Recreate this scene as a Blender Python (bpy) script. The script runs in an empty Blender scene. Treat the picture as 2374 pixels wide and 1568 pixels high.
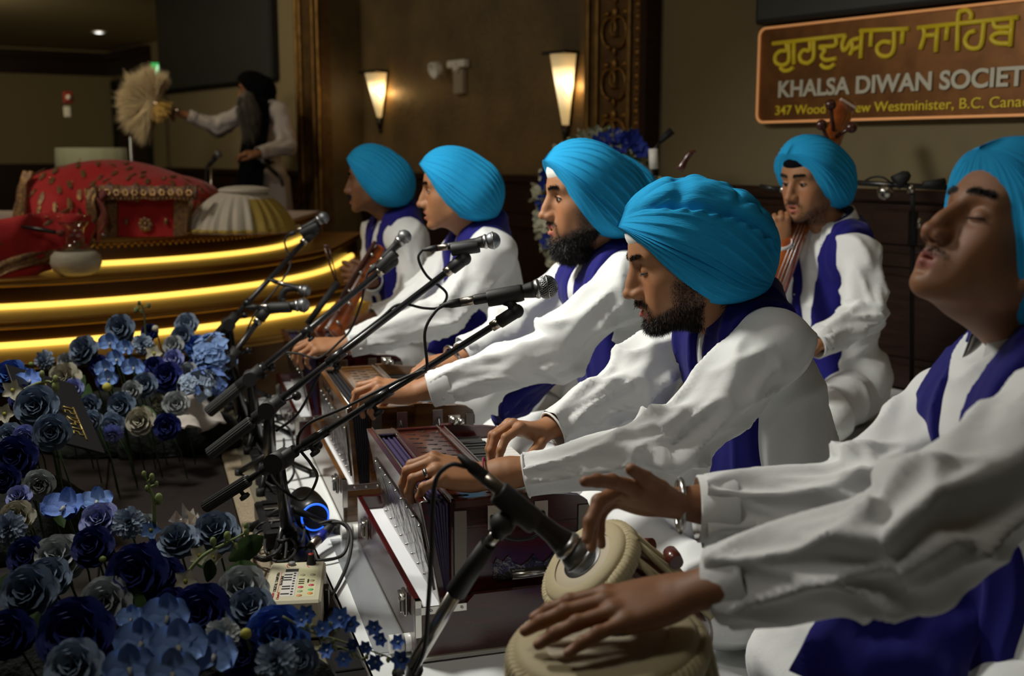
import bpy, math, random
import numpy as np
from mathutils import Vector, Matrix
rng = random.Random(7)
C = bpy.context.scene.collection
PI = math.pi
# ---------------------------------------------------------------- camera
FPX = 2638.0; CX = 1187.0; CY = 784.0; CAMZ = 0.96
TH = math.atan((CY-356.0)/FPX)
cam_d = bpy.data.cameras.new('camera'); cam = bpy.data.objects.new('camera', cam_d); C.objects.link(cam)
bpy.context.scene.camera = cam
cam_d.sensor_width = 36.0; cam_d.lens = 36.0*FPX/2374.0
cam.location = (0, 0, CAMZ); cam.rotation_euler = (PI/2-TH, 0, 0)
cam_d.clip_start = 0.05; cam_d.clip_end = 60
cam_d.dof.use_dof = True; cam_d.dof.focus_distance = 2.36; cam_d.dof.aperture_fstop = 3.4
cam_d.dof.aperture_blades = 9
def ray(px, py):
    u = (px-CX)/FPX; v = -(py-CY)/FPX
    return np.array([u, math.cos(TH)+v*math.sin(TH), -math.sin(TH)+v*math.cos(TH)])
def P(px, py, d):                       # point seen at pixel, d metres in front (world Y)
    r = ray(px, py); r = r*(d/r[1]); return np.array([r[0], r[1], r[2]+CAMZ])
def PZ(px, py, z):                      # point seen at pixel on the level z
    r = ray(px, py); r = r*((z-CAMZ)/r[2]); return np.array([r[0], r[1], r[2]+CAMZ])
def S(px, d): return px*d/FPX           # pixel length at depth d -> metres
# ---------------------------------------------------------------- world, exposure, lights
sc = bpy.context.scene
sc.view_settings.view_transform = 'Standard'; sc.view_settings.look = 'None'
sc.view_settings.gamma = 1.0; sc.view_settings.use_curve_mapping = False
sc.view_settings.exposure = 0.0
w = bpy.data.worlds.new('world'); sc.world = w; w.use_nodes = True
w.node_tree.nodes['Background'].inputs[0].default_value = (1.0, .86, .62, 1)
w.node_tree.nodes['Background'].inputs[1].default_value = 0.012
def light(name, kind, loc, target, energy, col, size=.5, spot=None, blend=.6, shape='SQUARE', sy=None):
    l = bpy.data.lights.new(name, kind); o = bpy.data.objects.new(name, l); C.objects.link(o)
    l.energy = energy; l.color = col; o.location = loc
    if kind == 'AREA':
        l.size = size; l.shape = shape
        if sy: l.size_y = sy
    else: l.shadow_soft_size = size
    if spot: l.spot_size = math.radians(spot); l.spot_blend = blend
    d = Vector(target)-Vector(loc)
    o.rotation_euler = d.to_track_quat('-Z', 'Y').to_euler()
    return o
# ceiling lamps of the hall: a soft cluster in front of the singers, weaker ones elsewhere, the back and recess ones added as fill
light('ceiling_lamp_front', 'AREA', (-1.5, 2.9, 2.5), (.15, 3.0, .5), 31, (1, .98, .90), .5).data.spread = math.radians(95)
light('ceiling_lamp_near', 'AREA', (-.9, 1.3, 2.5), (.3, 2.8, .6), 10, (1, .96, .87), .5)
light('ceiling_lamp_dais', 'AREA', (-2.9, 3.9, 2.5), (-2.4, 6.0, .7), 22, (1, .88, .72), .5)
light('fill_light_back', 'AREA', (-3.2, 7.4, 2.5), (-2.6, 9.5, 1.0), 16, (1, .86, .58), .8)  # added unseen fill that brightens the standing man and his whisk
light('fill_light_recess', 'AREA', (-6.2, 11.4, 2.4), (-6.6, 14, 1.2), 34, (1, .84, .50), .8)  # added out of view to lift the dark walls and ceiling at far left
light('ceiling_lamp_right', 'AREA', (1.6, 3.2, 2.5), (2.0, 5.0, 1.2), 1.2, (1, .86, .62), .6)

# ---------------------------------------------------------------- materials
MATS = {}
def mat(name, col, rough=.6, metal=0., spec=.5, emit=None, estr=0., bump=None, noise=None, vcol=False, coat=0., sheen=0., alpha=1., trans=0., sss=0., sssr=(.01,.004,.002), aniso=None):
    """bump=(scale,strength,dist[,stretch xyz]); noise=(scale, colour2, amount[,stretch])"""
    if name in MATS: return MATS[name]
    m = bpy.data.materials.new(name); m.use_nodes = True; nt = m.node_tree; n = nt.nodes; L = nt.links
    b = n['Principled BSDF']
    b.inputs['Base Color'].default_value = (*col, 1); b.inputs['Roughness'].default_value = rough
    b.inputs['Metallic'].default_value = metal; b.inputs['Specular IOR Level'].default_value = spec
    b.inputs['Coat Weight'].default_value = coat; b.inputs['Coat Roughness'].default_value = .12
    b.inputs['Sheen Weight'].default_value = sheen
    b.inputs['Transmission Weight'].default_value = trans
    b.inputs['Alpha'].default_value = alpha
    if sss:
        b.inputs['Subsurface Weight'].default_value = sss; b.inputs['Subsurface Radius'].default_value = sssr; b.inputs['Subsurface Scale'].default_value = 1.0
    if emit: b.inputs['Emission Color'].default_value = (*emit, 1); b.inputs['Emission Strength'].default_value = estr
    src = None
    if vcol:
        a = n.new('ShaderNodeVertexColor'); a.layer_name = 'Col'; src = a.outputs[0]
    tc = n.new('ShaderNodeTexCoord')
    def mapped(stretch, which='Object'):
        mp = n.new('ShaderNodeMapping'); mp.inputs['Scale'].default_value = stretch
        L.new(tc.outputs[which], mp.inputs[0]); return mp.outputs[0]
    if noise:
        nz = n.new('ShaderNodeTexNoise'); nz.inputs['Scale'].default_value = noise[0]; nz.inputs['Detail'].default_value = 4
        st = noise[3] if len(noise) > 3 else (1, 1, 1); wh = noise[4] if len(noise) > 4 else 'Object'
        L.new(mapped(st, wh), nz.inputs['Vector'])
        rp = n.new('ShaderNodeMapRange'); rp.inputs[1].default_value = .35; rp.inputs[2].default_value = .65
        rp.inputs[3].default_value = 0; rp.inputs[4].default_value = noise[2]
        L.new(nz.outputs[0], rp.inputs[0])
        mx = n.new('ShaderNodeMix'); mx.data_type = 'RGBA'
        L.new(rp.outputs[0], mx.inputs[0]); mx.inputs[7].default_value = (*noise[1], 1)
        if src: L.new(src, mx.inputs[6])
        else: mx.inputs[6].default_value = (*col, 1)
        src = mx.outputs[2]
    if src: L.new(src, b.inputs['Base Color'])
    if bump:
        nz = n.new('ShaderNodeTexNoise'); nz.inputs['Scale'].default_value = bump[0]; nz.inputs['Detail'].default_value = 5
        st = bump[3] if len(bump) > 3 else (1, 1, 1); wh = bump[4] if len(bump) > 4 else 'Object'
        L.new(mapped(st, wh), nz.inputs['Vector'])
        bp = n.new('ShaderNodeBump'); bp.inputs['Strength'].default_value = bump[1]; bp.inputs['Distance'].default_value = bump[2]
        L.new(nz.outputs[0], bp.inputs['Height']); L.new(bp.outputs[0], b.inputs['Normal'])
    MATS[name] = m
    return m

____

**THE TASK**: Are you able to set down all the lines above exactly, without any pictures?

**ANSWER FOR THIS EXERCISE**:
Recreate this scene as a Blender Python (bpy) script. The script runs in an empty Blender scene. Treat the picture as 2374 pixels wide and 1568 pixels high.
import bpy, math, random
import numpy as np
from mathutils import Vector, Matrix
rng = random.Random(7)
C = bpy.context.scene.collection
PI = math.pi
# ---------------------------------------------------------------- camera
FPX = 2638.0; CX = 1187.0; CY = 784.0; CAMZ = 0.96
TH = math.atan((CY-356.0)/FPX)
cam_d = bpy.data.cameras.new('camera'); cam = bpy.data.objects.new('camera', cam_d); C.objects.link(cam)
bpy.context.scene.camera = cam
cam_d.sensor_width = 36.0; cam_d.lens = 36.0*FPX/2374.0
cam.location = (0, 0, CAMZ); cam.rotation_euler = (PI/2-TH, 0, 0)
cam_d.clip_start = 0.05; cam_d.clip_end = 60
cam_d.dof.use_dof = True; cam_d.dof.focus_distance = 2.36; cam_d.dof.aperture_fstop = 3.4
cam_d.dof.aperture_blades = 9
def ray(px, py):
    u = (px-CX)/FPX; v = -(py-CY)/FPX
    return np.array([u, math.cos(TH)+v*math.sin(TH), -math.sin(TH)+v*math.cos(TH)])
def P(px, py, d):                       # point seen at pixel, d metres in front (world Y)
    r = ray(px, py); r = r*(d/r[1]); return np.array([r[0], r[1], r[2]+CAMZ])
def PZ(px, py, z):                      # point seen at pixel on the level z
    r = ray(px, py); r = r*((z-CAMZ)/r[2]); return np.array([r[0], r[1], r[2]+CAMZ])
def S(px, d): return px*d/FPX           # pixel length at depth d -> metres
# ---------------------------------------------------------------- world, exposure, lights
sc = bpy.context.scene
sc.view_settings.view_transform = 'Standard'; sc.view_settings.look = 'None'
sc.view_settings.gamma = 1.0; sc.view_settings.use_curve_mapping = False
sc.view_settings.exposure = 0.0
w = bpy.data.worlds.new('world'); sc.world = w; w.use_nodes = True
w.node_tree.nodes['Background'].inputs[0].default_value = (1.0, .86, .62, 1)
w.node_tree.nodes['Background'].inputs[1].default_value = 0.012
def light(name, kind, loc, target, energy, col, size=.5, spot=None, blend=.6, shape='SQUARE', sy=None):
    l = bpy.data.lights.new(name, kind); o = bpy.data.objects.new(name, l); C.objects.link(o)
    l.energy = energy; l.color = col; o.location = loc
    if kind == 'AREA':
        l.size = size; l.shape = shape
        if sy: l.size_y = sy
    else: l.shadow_soft_size = size
    if spot: l.spot_size = math.radians(spot); l.spot_blend = blend
    d = Vector(target)-Vector(loc)
    o.rotation_euler = d.to_track_quat('-Z', 'Y').to_euler()
    return o
# ceiling lamps of the hall: a soft cluster in front of the singers, weaker ones elsewhere, the back and recess ones added as fill
light('ceiling_lamp_front', 'AREA', (-1.5, 2.9, 2.5), (.15, 3.0, .5), 31, (1, .98, .90), .5).data.spread = math.radians(95)
light('ceiling_lamp_near', 'AREA', (-.9, 1.3, 2.5), (.3, 2.8, .6), 10, (1, .96, .87), .5)
light('ceiling_lamp_dais', 'AREA', (-2.9, 3.9, 2.5), (-2.4, 6.0, .7), 22, (1, .88, .72), .5)
light('fill_light_back', 'AREA', (-3.2, 7.4, 2.5), (-2.6, 9.5, 1.0), 16, (1, .86, .58), .8)  # added unseen fill that brightens the standing man and his whisk
light('fill_light_recess', 'AREA', (-6.2, 11.4, 2.4), (-6.6, 14, 1.2), 34, (1, .84, .50), .8)  # added out of view to lift the dark walls and ceiling at far left
light('ceiling_lamp_right', 'AREA', (1.6, 3.2, 2.5), (2.0, 5.0, 1.2), 1.2, (1, .86, .62), .6)

# ---------------------------------------------------------------- materials
MATS = {}
def mat(name, col, rough=.6, metal=0., spec=.5, emit=None, estr=0., bump=None, noise=None, vcol=False, coat=0., sheen=0., alpha=1., trans=0., sss=0., sssr=(.01,.004,.002), aniso=None):
    """bump=(scale,strength,dist[,stretch xyz]); noise=(scale, colour2, amount[,stretch])"""
    if name in MATS: return MATS[name]
    m = bpy.data.materials.new(name); m.use_nodes = True; nt = m.node_tree; n = nt.nodes; L = nt.links
    b = n['Principled BSDF']
    b.inputs['Base Color'].default_value = (*col, 1); b.inputs['Roughness'].default_value = rough
    b.inputs['Metallic'].default_value = metal; b.inputs['Specular IOR Level'].default_value = spec
    b.inputs['Coat Weight'].default_value = coat; b.inputs['Coat Roughness'].default_value = .12
    b.inputs['Sheen Weight'].default_value = sheen
    b.inputs['Transmission Weight'].default_value = trans
    b.inputs['Alpha'].default_value = alpha
    if sss:
        b.inputs['Subsurface Weight'].default_value = sss; b.inputs['Subsurface Radius'].default_value = sssr; b.inputs['Subsurface Scale'].default_value = 1.0
    if emit: b.inputs['Emission Color'].default_value = (*emit, 1); b.inputs['Emission Strength'].default_value = estr
    src = None
    if vcol:
        a = n.new('ShaderNodeVertexColor'); a.layer_name = 'Col'; src = a.outputs[0]
    tc = n.new('ShaderNodeTexCoord')
    def mapped(stretch, which='Object'):
        mp = n.new('ShaderNodeMapping'); mp.inputs['Scale'].default_value = stretch
        L.new(tc.outputs[which], mp.inputs[0]); return mp.outputs[0]
    if noise:
        nz = n.new('ShaderNodeTexNoise'); nz.inputs['Scale'].default_value = noise[0]; nz.inputs['Detail'].default_value = 4
        st = noise[3] if len(noise) > 3 else (1, 1, 1); wh = noise[4] if len(noise) > 4 else 'Object'
        L.new(mapped(st, wh), nz.inputs['Vector'])
        rp = n.new('ShaderNodeMapRange'); rp.inputs[1].default_value = .35; rp.inputs[2].default_value = .65
        rp.inputs[3].default_value = 0; rp.inputs[4].default_value = noise[2]
        L.new(nz.outputs[0], rp.inputs[0])
        mx = n.new('ShaderNodeMix'); mx.data_type = 'RGBA'
        L.new(rp.outputs[0], mx.inputs[0]); mx.inputs[7].default_value = (*noise[1], 1)
        if src: L.new(src, mx.inputs[6])
        else: mx.inputs[6].default_value = (*col, 1)
        src = mx.outputs[2]
    if src: L.new(src, b.inputs['Base Color'])
    if bump:
        nz = n.new('ShaderNodeTexNoise'); nz.inputs['Scale'].default_value = bump[0]; nz.inputs['Detail'].default_value = 5
        st = bump[3] if len(bump) > 3 else (1, 1, 1); wh = bump[4] if len(bump) > 4 else 'Object'
        L.new(mapped(st, wh), nz.inputs['Vector'])
        bp = n.new('ShaderNodeBump'); bp.inputs['Strength'].default_value = bump[1]; bp.inputs['Distance'].default_value = bump[2]
        L.new(nz.outputs[0], bp.inputs['Height']); L.new(bp.outputs[0], b.inputs['Normal'])
    MATS[name] = m
    return m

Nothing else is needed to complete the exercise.